It seems like every July/August I am in the mood for a book that is so beautiful and emotional that I cry. Last summer it was Tom Lake; this summer, it was The Berry Pickers.

The Berry Pickers Publisher Summary:
“July 1962. A Mi’kmaq family from Nova Scotia arrives in Maine to pick blueberries for the summer. Weeks later, four-year-old Ruthie, the family’s youngest child, vanishes. She is last seen by her six-year-old brother, Joe, sitting on a favorite rock at the edge of a berry field. Joe will remain distraught by his sister’s disappearance for years to come.
In Maine, a young girl named Norma grows up as the only child of an affluent family. Her father is emotionally distant, her mother frustratingly overprotective. Norma is often troubled by recurring dreams and visions that seem more like memories than imagination. As she grows older, Norma slowly comes to realize there is something her parents aren’t telling her. Unwilling to abandon her intuition, she will spend decades trying to uncover this family secret.
For readers of The Vanishing Half and Woman of Light, this showstopping debut by a vibrant new voice in fiction is a riveting novel about the search for truth, the shadow of trauma, and the persistence of love across time.”
My thoughts:
This book made me cry. A lot. I don’t know if it will make others have the same emotional response that I did however, as some of my emotions were triggered by my own past and trauma. I am just going to say though, it will probably make you cry some. I posted this on my Instagram and someone commented that they read it in the laundromat and just sobbed while reading. I felt that comment.
The story follows the story of a Mi’kmaq family from Nova Scotia, who spend their summers every year picking blueberries in the same area of Maine. This has been the way it is for years. They are known, they are expected. Yet when one of their own goes missing, not much is done. (surprise surprise) The Mi’kmaq community who is in Maine for the harvest searches secretly while giving the appearance of working, although of course their focus is on finding little Ruthie, not necessarily how many berries end up in their baskets. At the end of the season though, the family must return to Nova Scotia, leaving the mystery of what happened to Ruthie, their daughter, their sister, behind.

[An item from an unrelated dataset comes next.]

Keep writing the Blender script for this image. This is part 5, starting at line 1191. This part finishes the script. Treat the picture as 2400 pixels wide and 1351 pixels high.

The rest of the book is told from the perspectives of two characters, Joe and Norma. Joe was the last one to see his little sister Ruthie before she disappeared, and the guilt of this weighs on him his entire life. We hear from his point of view what the next fifty years were like for him, living in this shadow his entire life – in addition to what also happens to him those next fifty years. Through it all he always has his family though, and the love of his mother, who never ever gave up on thinking her daughter Ruthie was alive.
Norma on the other hand, grows up in a home of privilege, the daughter of a judge. She has been suffocated by her mother’s love which is strangling and oppressive and not healthy, and her mother’s overprotectiveness. Her father is more distant, but she has her aunt June who is the breath of life for her. Supportive and loving, she is there to help and guide and just be there for Norma when she needs it, her whole life. She tries to help Norma understand her mother some but really helps fill in those cracks. Norma has these memories though that don’t make sense, and the sense of unease, or of something missing, never leaves her.
While there is the underlying mystery and the fallout, the idea of love and family in all of its forms is such a huge theme in this book. The love of siblings, of two very different mothers who desperately want to hold on to their daughters yet in two very different ways and under different circumstances – one the physical, the other the memory. It shows the goodness of love and how it can be just joyous and free and supportive and all the things that love is, and also the darkness that some love can bring.
It is a very wonderfully written amazing story, from start to finish. It left me exhausted but so glad that I read it. It was just one of those books that I will never forget.